Edebi Şahsiyetler

İshak Çelebi Kimdir, Hayatı, Eserleri, Edebi Kişiliği, Hakkında Bilgi

Kılıçzade İshâk Çelebi (ö. 943/1537) Osmanlı tarih yazıcılığının önemli eserlerinden olan Selimnâme adlı kitabıyla tanınan divan sairi.

Üsküp’te büyük bir ihtimalle 869’da (1464-65) doğdu. Kılıç ustası İbrahim Efendi’nin oğlu olduğu için Kılıççızâde di­ye tanındı. Üsküpte başladığı öğrenimini Edirne’de Kara Bâlî’nin yanında tamam­layıp ilmiye sınıfına girdi. Önce Serez (Si­roz), ardından Edirne’de İbrahim Paşa ve Üsküp’teki İshak Paşa medreselerine mü­derris oldu. Mısır seferinden sonra 923-924 (1517-1518) kışını geçirmek üzere Şam’da ikamet ederken Yavuz Sultan Selim’e musâhiblikiçin Galata Kadısı Bur­salı Nihâlî Cafer Çelebi ve Mihaliç Kadısı Bozan’la birlikte Suriye’ye gönderildi. An­cak bazı davranışlarından dolayı üçü de musâhibliğe kabul edilmedi. İshak Çelebi, tekrar eski vazifesine dönerek Bursa Kap­lıca (Hudâvendigâr) ve İznik’teki Orhan Gazi medreselerinin ardından 933’te (1526-27) Edirne Dârülhadisi’ne ve 937′-de (1530-31) İstanbul Sahn-ı Semân mü­derrisliğine getirildi. 942 (1536) yılında kadı tayin edildiği Şam’da bir yıl sonra öldü.

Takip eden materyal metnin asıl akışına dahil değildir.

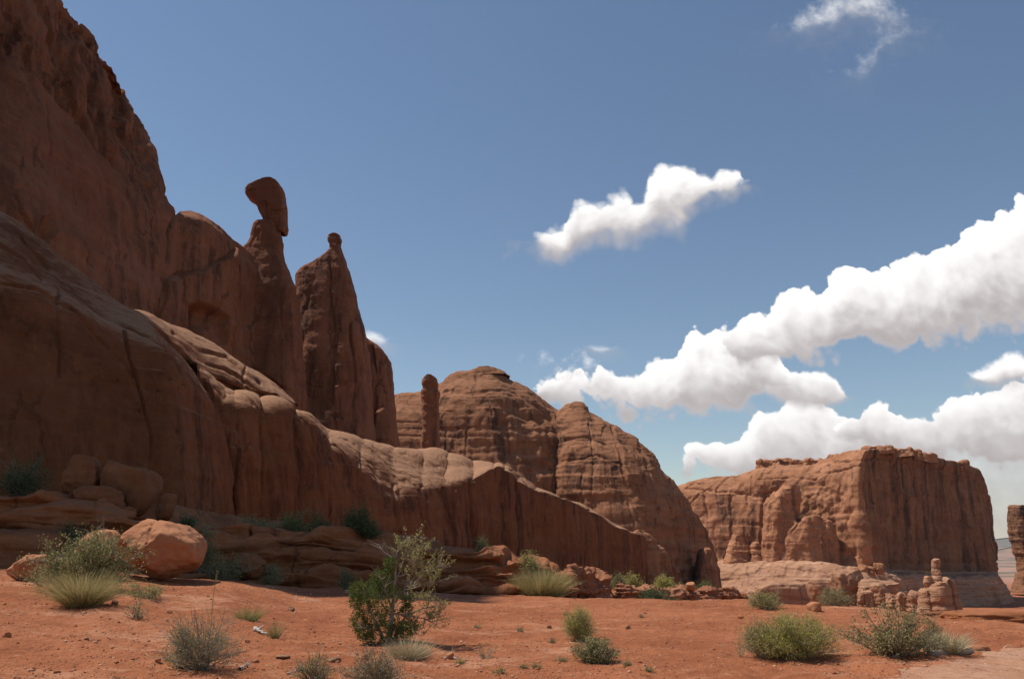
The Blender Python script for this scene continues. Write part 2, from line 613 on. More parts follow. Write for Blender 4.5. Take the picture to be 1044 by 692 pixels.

Hastalığı sırasında vefatı için, “Gelicek hâlet-i nez’a dedi târihini İshak  Yö­neldim cânib-i Hakk’a başı açık yalınayak” beytini tarih düşürmüş, vasiyeti gereği Şam civarında bulunan Kubûrü’s-sâlihîn’e defnedilmiştir.

Yavuz Sultan Selim ve Kanunî Sultan Süleyman gibi iki büyük hükümdarın tak­dir ve iltifatına mazhar olarak dârülhadis ve Sahn-ı Semân müderrislikleri gibi önemli görevlere getirilen İshak Çelebi şöhret ve gösterişe fazla itibar etmeme­siyle tanınmıştır. Hoşsohbet, güler yüz­lü, mizah ve latifeden hoşlanan kişiliği ile çevresinde sevilip aranan bir insan olarak takdir edildiği gibi derbeder yaşayışı ve bazı serbest hareketleri yüzünden ten­kitlere de hedef olmuştur. Hasan Çelebi onun, kırk yaşına gelince yaşadığı harâbâtî hayattan tövbe etmiş ve buna “tübtü ilallah” [909/1503-1504 Allah’a yöneldim] İbaresiyle tarih düşürmüş olduğunu kay­deder. Aynı zamanda şair olarak ün kaza­nan İshak Çelebi’nin şairliği Sehî, Latîfî, Âşık Çelebi ve Hasan Çelebi gibi tezkire yazarları tarafından övülmüştür. Divan şiirinde Necâtî Bey ve çağdaşlarıyla baş­layan, Türkçe kelime ve deyimleri birkaç anlamıyla beyte yerleştirerek sanat gös­terme işini İshak Çelebi de şiirlerinde us­taca gerçekleştirmiş, biraz da bu yüzden coşkulu, canlı, içten söylediği şiir ve ga­zelleri çok sevilmiştir. Ayrıca manzumele­rine XVI. yüzyıl Osmanlı aydınlarının alış­kanlıkları, zevkleri ve sosyal görüşleriyle kendi duygularını ve hayat anlayışını da yansıtmış, şiirlerinde dost sohbetlerini, aşk maceralarını ve mahallî hayatı dile getirmiştir.